Set exercise:
Write out the opening lines of the data word for word, up to and including the line with "return m, nt, b", and leave every picture and every later line out.

Information provided:
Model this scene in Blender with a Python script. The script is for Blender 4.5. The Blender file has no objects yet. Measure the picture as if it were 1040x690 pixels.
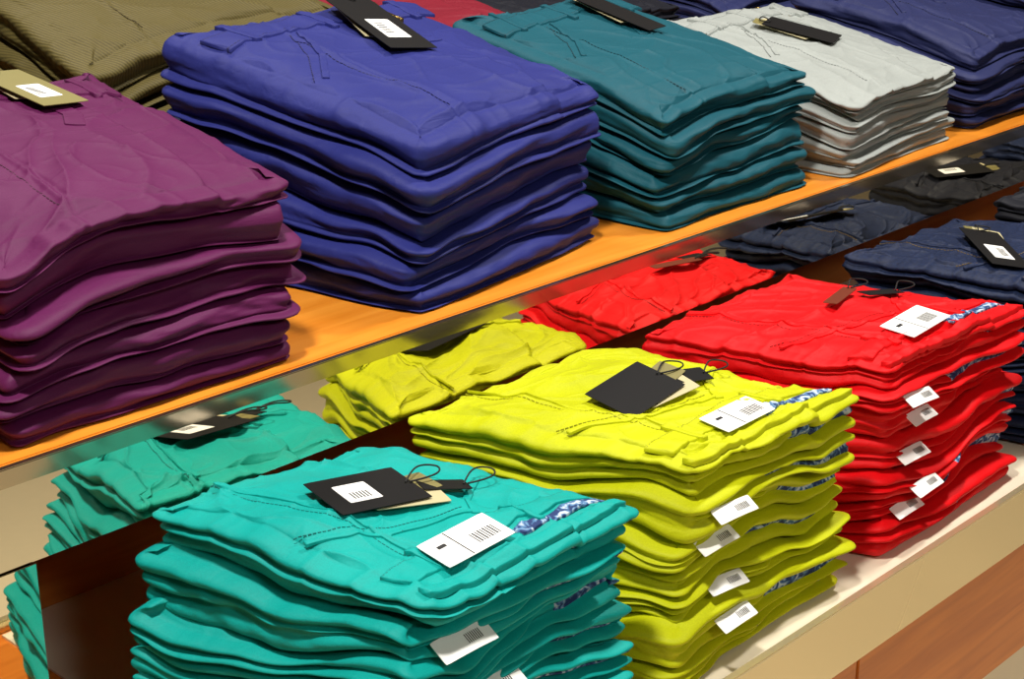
import bpy, math, random
import numpy as np
from mathutils import Vector, Matrix

scene = bpy.context.scene
try:
    scene.view_settings.view_transform = 'Standard'
    scene.view_settings.look = 'None'
except Exception:
    pass

# ------------------------------------------------------------------ helpers
def lin(c):
    out = []
    for v in c:
        v = v / 255.0
        out.append(v / 12.92 if v <= 0.04045 else ((v + 0.055) / 1.055) ** 2.4)
    return (*out, 1.0)

def new_mat(name):
    m = bpy.data.materials.new(name)
    m.use_nodes = True
    nt = m.node_tree
    b = nt.nodes['Principled BSDF']
    return m, nt, b

def fabric(name, col, sheen=0.08, rough=0.62, wr=1.0, cord=False, denim=False, var=0.12):
    m, nt, b = new_mat(name)
    N, L = nt.nodes, nt.links
    tc = N.new('ShaderNodeTexCoord')
    def noise(scale, detail, typ=None, dist=0.0, vec=None):
        n = N.new('ShaderNodeTexNoise'); n.inputs['Scale'].default_value = scale; n.inputs['Detail'].default_value = detail
        n.inputs['Distortion'].default_value = dist
        if typ: n.noise_type = typ
        L.new(vec or tc.outputs['Object'], n.inputs['Vector'])
        return n
    mps = N.new('ShaderNodeMapping'); mps.inputs['Scale'].default_value = (0.45, 1.2, 1.6); mps.inputs['Rotation'].default_value = (0.3, 0.2, 0.7)
    L.new(tc.outputs['Object'], mps.inputs['Vector'])
    n1 = noise(9, 4)
    n2 = noise(700 if not denim else 260, 1)
    n3 = noise(14, 2, 'RIDGED_MULTIFRACTAL', 0.7, mps.outputs[0])
    n4 = noise(42, 2, None, 0.8, mps.outputs[0])
    rmp = N.new('ShaderNodeMix'); rmp.data_type = 'RGBA'
    c = lin(col)
    rmp.inputs[6].default_value = tuple(x * (1 - var) for x in c[:3]) + (1,)
    rmp.inputs[7].default_value = tuple(min(1, x * (1 + var)) for x in c[:3]) + (1,)
    L.new(n1.outputs['Fac'], rmp.inputs[0])
    rm2 = N.new('ShaderNodeMix'); rm2.data_type = 'RGBA'; rm2.blend_type = 'MULTIPLY'
    rm2.inputs[0].default_value = 0.5 if denim else 0.12
    L.new(rmp.outputs[2], rm2.inputs[6])
    cr = N.new('ShaderNodeValToRGB'); cr.color_ramp.elements[0].position = 0.35; cr.color_ramp.elements[1].position = 0.65
    cr.color_ramp.elements[0].color = (0.45, 0.45, 0.45, 1); cr.color_ramp.elements[1].color = (1.3, 1.3, 1.3, 1)
    L.new(n2.outputs['Fac'], cr.inputs['Fac']); L.new(cr.outputs['Color'], rm2.inputs[7])
    L.new(rm2.outputs[2], b.inputs['Base Color'])
    b.inputs['Roughness'].default_value = rough
    b.inputs['Sheen Weight'].default_value = sheen
    b.inputs['Sheen Roughness'].default_value = 0.4
    b.inputs['Sheen Tint'].default_value = tuple(min(1, 0.6 * x + 0.15) for x in c[:3]) + (1,)
    b.inputs['Specular IOR Level'].default_value = 0.25
    bp = N.new('ShaderNodeBump'); bp.inputs['Distance'].default_value = 0.0045 * wr; bp.inputs['Strength'].default_value = 0.6
    L.new(n3.outputs['Fac'], bp.inputs['Height'])
    bp4 = N.new('ShaderNodeBump'); bp4.inputs['Distance'].default_value = 0.003; bp4.inputs['Strength'].default_value = 0.45
    L.new(n4.outputs['Fac'], bp4.inputs['Height']); L.new(bp.outputs[0], bp4.inputs['Normal'])
    bp2 = N.new('ShaderNodeBump'); bp2.inputs['Distance'].default_value = 0.0002; bp2.inputs['Strength'].default_value = 0.4
    if cord:
        mp = N.new('ShaderNodeMapping'); mp.inputs['Rotation'].default_value = (0, 0, 0.5)
        L.new(tc.outputs['Object'], mp.inputs['Vector'])
        w = N.new('ShaderNodeTexWave'); w.inputs['Scale'].default_value = 85; w.inputs['Distortion'].default_value = 0.5
        w.inputs['Detail'].default_value = 1
        w.bands_direction = 'DIAGONAL'
        L.new(mp.outputs[0], w.inputs['Vector'])
        L.new(w.outputs['Fac'], bp2.inputs['Height']); bp2.inputs['Distance'].default_value = 0.0008
        rm3 = N.new('ShaderNodeMix'); rm3.data_type = 'RGBA'; rm3.blend_type = 'MULTIPLY'; rm3.inputs[0].default_value = 0.4
        L.new(rm2.outputs[2], rm3.inputs[6]); L.new(w.outputs['Color'], rm3.inputs[7])
        L.new(rm3.outputs[2], b.inputs['Base Color'])
    else:
        L.new(n2.outputs['Fac'], bp2.inputs['Height'])
    L.new(bp4.outputs[0], bp2.inputs['Normal'])
    L.new(bp2.outputs[0], b.inputs['Normal'])
    return m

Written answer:
Model this scene in Blender with a Python script. The script is for Blender 4.5. The Blender file has no objects yet. Measure the picture as if it were 1040x690 pixels.
import bpy, math, random
import numpy as np
from mathutils import Vector, Matrix

scene = bpy.context.scene
try:
    scene.view_settings.view_transform = 'Standard'
    scene.view_settings.look = 'None'
except Exception:
    pass

# ------------------------------------------------------------------ helpers
def lin(c):
    out = []
    for v in c:
        v = v / 255.0
        out.append(v / 12.92 if v <= 0.04045 else ((v + 0.055) / 1.055) ** 2.4)
    return (*out, 1.0)

def new_mat(name):
    m = bpy.data.materials.new(name)
    m.use_nodes = True
    nt = m.node_tree
    b = nt.nodes['Principled BSDF']
    return m, nt, b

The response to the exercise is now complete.